4) Friedrich von, Bruder der vorigen, geb. 1. Mai 1820 in Glarus, gest. 24. Jan. 1886, studierte in Basel, Bonn und Berlin Theologie, wurde 1843 Stadtpfarrer in Lichtensteig (Toggenburg), lebte seit 1847 als Privatmann in St. Gallen, übernahm dort seit 1856 verschiedene Beamtenstellungen, saß seit 1864 im Großen Rat, seit 1874 im Regierungsrat und wurde 1877 Mitglied des schweizerischen Ständerats. Er erwarb sich besondere Verdienste um das Erziehungswesen und führte den Kampf mit dem Klerus ebenso taktvoll wie entschieden. Er schrieb: »Das Tierleben der Alpenwelt« (Leipz. 1853, 11. Aufl. 1890; vielfach übersetzt), ein auf eignen Forschungen und sorgfältigster Beobachtung beruhendes, auch sprachlich ausgezeichnetes Buch; »Der Sonderbund und seine Auflösung« (unter dem Pseudonym C. Weber, St. Gallen 1848); »Landwirtschaftliches Lesebuch« (8. Aufl., Frauenfeld 1888); »Der Obstbaum und seine Pflege« (mit Schultheß, 9. Aufl., das. 1901).
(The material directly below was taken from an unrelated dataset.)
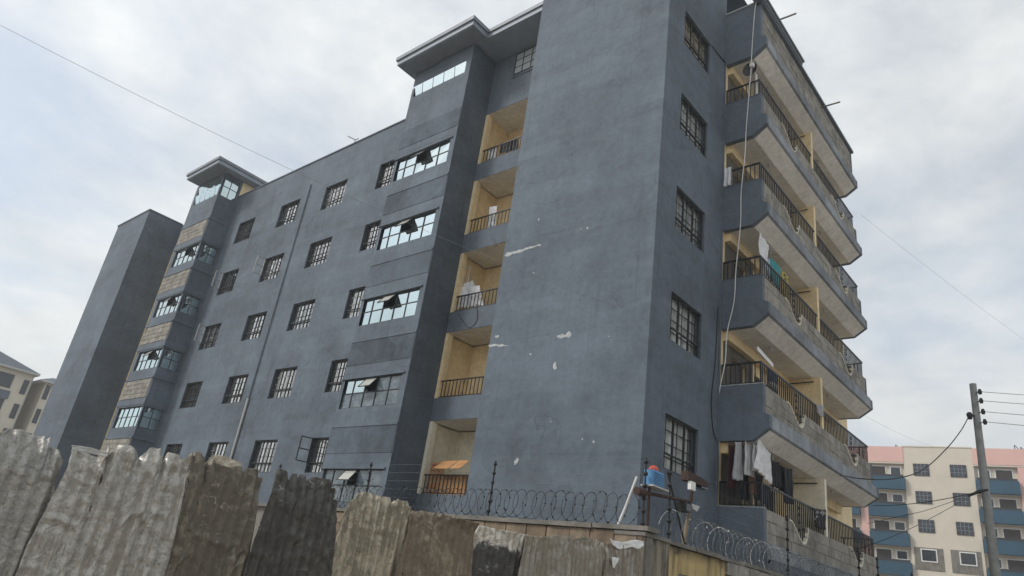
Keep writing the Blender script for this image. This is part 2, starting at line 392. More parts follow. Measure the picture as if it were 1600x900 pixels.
# --- stair bay one (plain plaster) ----------------------------------------
BW0, BW1 = 1.151, 2.128
def bay(xr, xl, kind):
    """projecting stair bay: front with window bands, both returns"""
    m = MB(); ztop = 17.94
    fx0, fx1 = (xl, xr-.26) if kind == 1 else (xl+.30, xr)
    top = (16.70, 17.26) if kind == 1 else (16.62, 17.80)
    bands = [(BW0+k*H, BW1+k*H) for k in range(5)] + [top]
    fr = [(fx0, fx1, a, b) for a, b in bands]; m.wall('y', YB, xl, xr, ZG, ztop, fr, .14)
    if kind == 1:
        m.wall('x', xr, YB, YL, ZG, ztop); m.wall('x', xl, YB, YM, ZG, ztop, [(YB, YM-.12, a, b) for a, b in bands], .14, 1)
    else:
        m.wall('x', xr, YB, YM, ZG, ztop, [(YB, YM-.12, a, b) for a, b in bands], .14, -1); m.wall('x', xl, YB, YL, ZG, ztop)
    m.build('stair_bay', M['grey'], B)
    for k, (za, zb) in enumerate(bands):
        fb = MB(); e = .03; yc = YB+.07
        nc = 5 if k < 5 else 5
        fb.box((fx0, yc-.02, za), (fx1, yc+.02, za+e)); fb.box((fx0, yc-.02, zb-e), (fx1, yc+.02, zb)); 
        for j in range(nc+1):
            x = fx0 + (fx1-fx0)*j/nc; x = min(max(x, fx0+e/2), fx1-e/2); fb.box((x-e/2, yc-.022, za+e), (x+e/2, yc+.022, zb-e))
        two = not (kind == 1 and k == 5)
        zm = (za+zb)/2 + .02
        if two: fb.box((fx0+e, yc-.018, zm-e/2), (fx1-e, yc+.018, zm+e/2))
        if kind == 2:
            xs = xr-.07; ya, yb = YB+.095, YM-.12
            fb.box((xs-.02, ya, za), (xs+.02, yb, za+e)); fb.box((xs-.02, ya, zb-e), (xs+.02, yb, zb))
            for f in (0, .5, 1): y = min(max(ya+(yb-ya)*f, ya+e/2), yb-e/2); fb.box((xs-.022, y-e/2, za+e), (xs+.022, y+e/2, zb-e))
            fb.box((xs-.018, ya, zm-e/2), (xs+.018, yb, zm+e/2))
        wo = fb.build('stair_window', M['frame'], B)
        # hood over the opening
        hd = MB(); hd.box((fx0-.04 if kind == 1 else fx0, YB-.05, zb), (fx1+(.12 if kind == 1 else .04), YB-.002, zb+.05))
        if kind == 2: hd.box((xr+.002, YB-.05, zb), (xr+.05, YM-.06, zb+.05))
        if k < 5: hd.build('window_hood', M['bluegrey'], wo)
        openj = {1: {0: 2, 1: 2, 2: 2, 3: 2, 4: 2}, 2: {3: 2, 4: 2, 2: 2}}[kind].get(k)
        for j in range(nc):
            xa, xb = fx0+(fx1-fx0)*j/nc+e/2, fx0+(fx1-fx0)*(j+1)/nc-e/2
            for (pa, pb, row) in (((za+e, zm-e/2, 0), (zm+e/2, zb-e, 1)) if two else ((za+e, zb-e, 0),)):
                if row == 1 and j == openj:   # top-hung sash pushed out
                    an = R(38); hz = pb; d = Vector((0, -math.sin(an), -math.cos(an))); L = pb-pa
                    b = MB(); c0 = Vector((xa, yc-.03, hz)); c1 = Vector((xb, yc-.03, hz))
                    for s0, s1 in ((c0, c1), (c0+d*L, c1+d*L), (c0, c0+d*L), (c1, c1+d*L)): b.bar(s0, s1, .028)
                    b.build('open_sash', M['frame'], wo)
                    b = MB(); b.face([c0, c1, c1+d*L, c0+d*L]); b.build('pane', M['sashglass'], wo, recalc=False)
                    continue
                b = MB(); tl = random.uniform(-.004, .004); tw = random.uniform(-.004, .004)
                ho = -.16*(pb-pa) if k == 5 else 0
                b.face([(xa, yc+tw, pa), (xb, yc-tw, pa), (xb, yc+tl+ho, pb), (xa, yc-tl+ho, pb)]); b.build('pane', M['tealglass'] if kind == 1 and (k == 0 or (k == 1 and (row == 0 or j > 2))) else M['mirror'], wo, recalc=False)
        if kind == 2:
            for f in (0, 1):
                y0_, y1_ = ya+(yb-ya)*f/2+e/2, ya+(yb-ya)*(f+1)/2-e/2
                for (pa, pb) in ((za+e, zm-e/2), (zm+e/2, zb-e)):
                    b = MB(); tl = random.uniform(-.006, .006); b.face([(xs, y0_, pa), (xs, y1_, pa), (xs+tl, y1_, pb), (xs-tl, y0_, pb)]); b.build('pane', M['mirror'], wo, recalc=False)
t_ = NT('dusty_glass'); t_.set((.45, .45, .40), .3, 0, .6); M['sashglass'] = t_.m
t_ = NT('teal_glass'); t_.set(t_.mix(t_.rng(t_.noise(t_.pos((1,1,1.6)), 2.2, 4, .6), .35, .65, 0, 1), (.035,.06,.075), (.16,.20,.225)), .06, 0, .8); M['tealglass'] = t_.m
bay(XL, XB1, 1); bay(XB2, XL2, 2)
# panels between the stair windows: roughly plastered on one bay, bare quarry stone on the other
for k in range(-1, 5):
    z0, z1 = BW1+.48+k*H, BW0+H-.62+k*H
    if k >= 0:
        MB().box((XB1+.02, YB-.012, z0), (XL-.03, YB-.001, z1)).build('wall_panel', M['rough'], B)
        MB().box((XB1+.04, YB-.03, BW0-.62+k*H), (XL-.0, YB-.001, BW0-.54+k*H)).build('sill_band', M['grey'], B)
M['barestone'] = stone('bare_inner_wall', (.16, .145, .12), (.16, .145, .12), .7)
def unit_blocks():
    L = []
    for s in range(5):
        rn = random.Random(90+s); bm = bmesh.new(); bmesh.ops.create_cube(bm, size=1)
        bmesh.ops.bevel(bm, geom=list(bm.edges), offset=.03, segments=1, affect='EDGES')
        for v in bm.verts: v.co += Vector((rn.uniform(-.012,.012), rn.uniform(-.05,.05), rn.uniform(-.025,.025)))
        me = bpy.data.meshes.new('stone_block'); bm.to_mesh(me); bm.free(); me.materials.append(M['stone']); L.append(me)
    return L
UB = unit_blocks()
def block(parent, c, size, rz=0, jit=.004):
    o = link('stone_block', random.choice(UB), parent, (c[0]+random.uniform(-jit,jit), c[1]+random.uniform(-jit,jit), c[2]))
    o.scale = size; o.rotation_euler = (0, 0, rz); return o
for k in range(-1, 5):
    z0, z1 = BW1+.42+k*H, BW0+H-.55+k*H
    pn = MB().box((XL2+.02, YB-.012, z0), (XB2-.10, YB-.001, z1)).build('stone_panel', M['mortar'], B)
    rows = 4; hh = (z1-z0)/rows
    for r in range(rows):
        x = XL2+.03; 
        while x < XB2-.16:
            l = random.uniform(.36, .5)
            if r % 2 and x < XL2+.05: l *= .5
            l = min(l, XB2-.11-x)
            if XB2-.11-(x+l) < .15: l = XB2-.11-x
            block(pn, (x+l/2, YB-.015, z0+hh*(r+.5)), (l-.022, .035, hh-.022)); x += l
    MB().box((XL2, YB-.06, z1+.002), (XB2+.05, YB-.002, z1+.10)).box((XB2+.002, YB, z1+.002), (XB2+.05, YM-.01, z1+.10)).build('sill_band', M['bluegrey'], B)
    MB().box((XL2, YB-.05, z0-.34), (XB2+.045, YB-.002, z0-.03)).box((XB2+.002, YB, z0-.34), (XB2+.045, YM-.01, z0-.03)).build('lintel_band', M['bluegrey'], B)

# --- loggias --------------------------------------------------------------
LS, LT = 1.67, 3.86
def loggia(xl, xr, depth, top):
    ops = [(xl+.0, xr-.0, LS+k*H, LT+k*H) for k in range(5)]
    m = MB(); m.wall('y', YL, xl, xr, ZG, top, ops, .12)
    m.build('wall', M['bluegrey'], B)
    for k in range(5):
        z0, z1 = LS-.75+k*H, LT+.02+k*H; yb = YL+depth
        mat = M['cream'] if k == 0 else M['yellow']
        b = MB(); b.wall('y', yb, xl, xr, z0, z1, [(xl+1.75, xl+2.65, z0+.1, z0+2.1)], .1); b.face([(xl+.004,YL+.003,z0),(xl+.004,yb,z0),(xl+.004,yb,z1),(xl+.004,YL+.003,z1)])
        b.face([(xr-.004,YL+.003,z0),(xr-.004,yb,z0),(xr-.004,yb,z1),(xr-.004,YL+.003,z1)])
        b.mi = 1; b.face([(xl,YL+.003,z1-.03),(xr,YL+.003,z1-.03),(xr,yb,z1-.03),(xl,yb,z1-.03)]); b.mi = 2; b.face([(xl,YL+.13,z0+.10),(xr,YL+.13,z0+.10),(xr,yb,z0+.10),(xl,yb,z0+.10)])
        b.mi = 0; b.box((xl+.004, YL+.004, LS+k*H), (xl+.14, YL+.22, z1-.04))
        lo = b.build('loggia', [mat, M['soffit'], M['concrete']], B)
        MB().box((xl+1.76, yb+.06, z0+.02), (xl+2.64, yb+.10, z0+2.1)).build('door', M['door'], lo)
        rb = MB(); zt = LS+.56+k*H; yr = YL+.06
        xr2 = xr-.02; xl2 = xl+.02
        rb.box((xl2, yr-.02, zt-.02), (xr2, yr+.02, zt+.015)); rb.box((xl2, yr-.012, LS+k*H+.03), (xr2, yr+.012, LS+k*H+.055))
        n = int((xr-xl)/.155)
        for j in range(n+1):
            x = xl+.06+(xr-xl-.12)*j/n; rb.box((x-.011, yr-.011, LS+k*H+.055), (x+.011, yr+.011, zt-.02))
        for xc in (xl+1.15, xl+2.6):     # scroll ornaments
            for s in (-1, 1):
                pts = [(xc+s*(.045+.035*math.cos(a)), yr, zt-.10+.035*math.sin(a)) for a in [q*math.pi/5 for q in range(11)]]; rb.tube(pts, .006, 4)
                pts = [(xc+s*(.045+.035*math.cos(a)), yr, LS+k*H+.11+.035*math.sin(a)) for a in [q*math.pi/5 for q in range(11)]]; rb.tube(pts, .006, 4)
        rb.build('railing', M['iron'], lo)
loggia(XL, X1-.0, 1.30, 17.94)
loggia(XE1, XL2, 1.30, ZP)
MB().wall('y', YL-.004, XE1+.003, XE1+.8, ZG, 15.4).build('wall', M['yellow'], B)
# attic window over the near loggia
MB().box((-7.70, YL-.03, 16.72), (-6.0, YL-.003, 16.80)).build('window_sill', M['bluegrey'], B)
def flat_window(x0, x1, z0, z1, y, n=4, rows=3, mat='glass'):
    b = MB(); e = .05
    b.box((x0, y-.02, z0), (x1, y-.004, z0+e)); b.box((x0, y-.02, z1-e), (x1, y-.004, z1)); b.box((x0, y-.02, z0+e), (x0+e, y-.004, z1-e)); b.box((x1-e, y-.02, z0+e), (x1, y-.004, z1-e))
    for j in range(1, n): x = x0+(x1-x0)*j/n; b.box((x-.015, y-.021, z0+e), (x+.015, y-.005, z1-e))
    for j in range(1, rows): z = z0+(z1-z0)*j/rows; b.box((x0+e, y-.019, z-.012), (x1-e, y-.006, z+.012))
    o = b.build('window', M['frame'], B)
    b = MB(); b.face([(x0+e,y-.003,z0+e),(x1-e,y-.003,z0+e),(x1-e,y-.003,z1-e),(x0+e,y-.003,z1-e)]); b.build('pane', M[mat], o, recalc=False); return o
t_ = NT('dark_glass'); t_.set((.03, .034, .04), .08, 0, .45); M['darkglass'] = t_.m
t_ = NT('pale_pane'); t_.set((.42,.46,.48), .15, 0, .8); M['palepane'] = t_.m
flat_window(-7.64, -6.0, 16.84, 17.86, YL, 4, 3, 'palepane')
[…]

5) Hugo von, Kunsthistoriker, Sohn von T. 3), geb. 7. Febr. 1851 auf dem Gut Jakobshof in Niederösterreich, studierte in Wien die Rechte und Kunstwissenschaft und trat nach längern Studienreisen als Volontär in das österreichische Museum für Kunst und Industrie ein. 1884 kam er nach Berlin, wo er nach kurzer Tätigkeit an den königlichen Museen Direktorialassistent an der Gemäldegalerie und der Abteilung der Bildwerke der christlichen Epoche wurde. 1894 erhielt er den Professortitel, und 1896 wurde er zum Direktor der königlichen Nationalgalerie ernannt, die er völlig neu ordnete und durch sorgfältige Auswahl der Ankäufe und die auf seine Anregungen zurückzuführenden Schenkungen wertvoller Kunstwerke des Auslandes zur bedeutendsten modernen Galerie Europas gemacht hat. 1906 war er einer der Leiter und emsigsten Förderer der deutschen Jahrhundert-Ausstellung, über die er, ebenso wie über die von ihm veranstaltete Menzel-Ausstellung des vorhergehenden Jahres, Prachtwerke herausgab. Außerdem verfaßte er mit K. v. Pulszky den Text zu dem von der Gesellschaft für vervielfältigende Kunst in Wien herausgegebenen Werk: »Die Landesgemäldegalerie in Budapest« (Wien 1883), mit W. Bode die »Beschreibung der Bildwerke der christlichen Epoche in den königlichen Museen zu Berlin« (Berl. 1888) und schrieb: »Edouard Manet« (das. 1902); »Die Werke Böcklins in der königlichen Nationalgalerie zu Berlin« (das. 1901); »Aus Menzels jungen Jahren« (das. 1906) und wichtige Aufsätze, besonders in den Jahrbüchern der königlich preußischen Kunstsammlungen. Seit 1894 leitet er mit H. Thode das »Repertorium für Kunstwissenschaft« und gibt mit Gurlitt u. a. das Sammelwerk »Das Porträt« (Berl. 1906 ff.) heraus.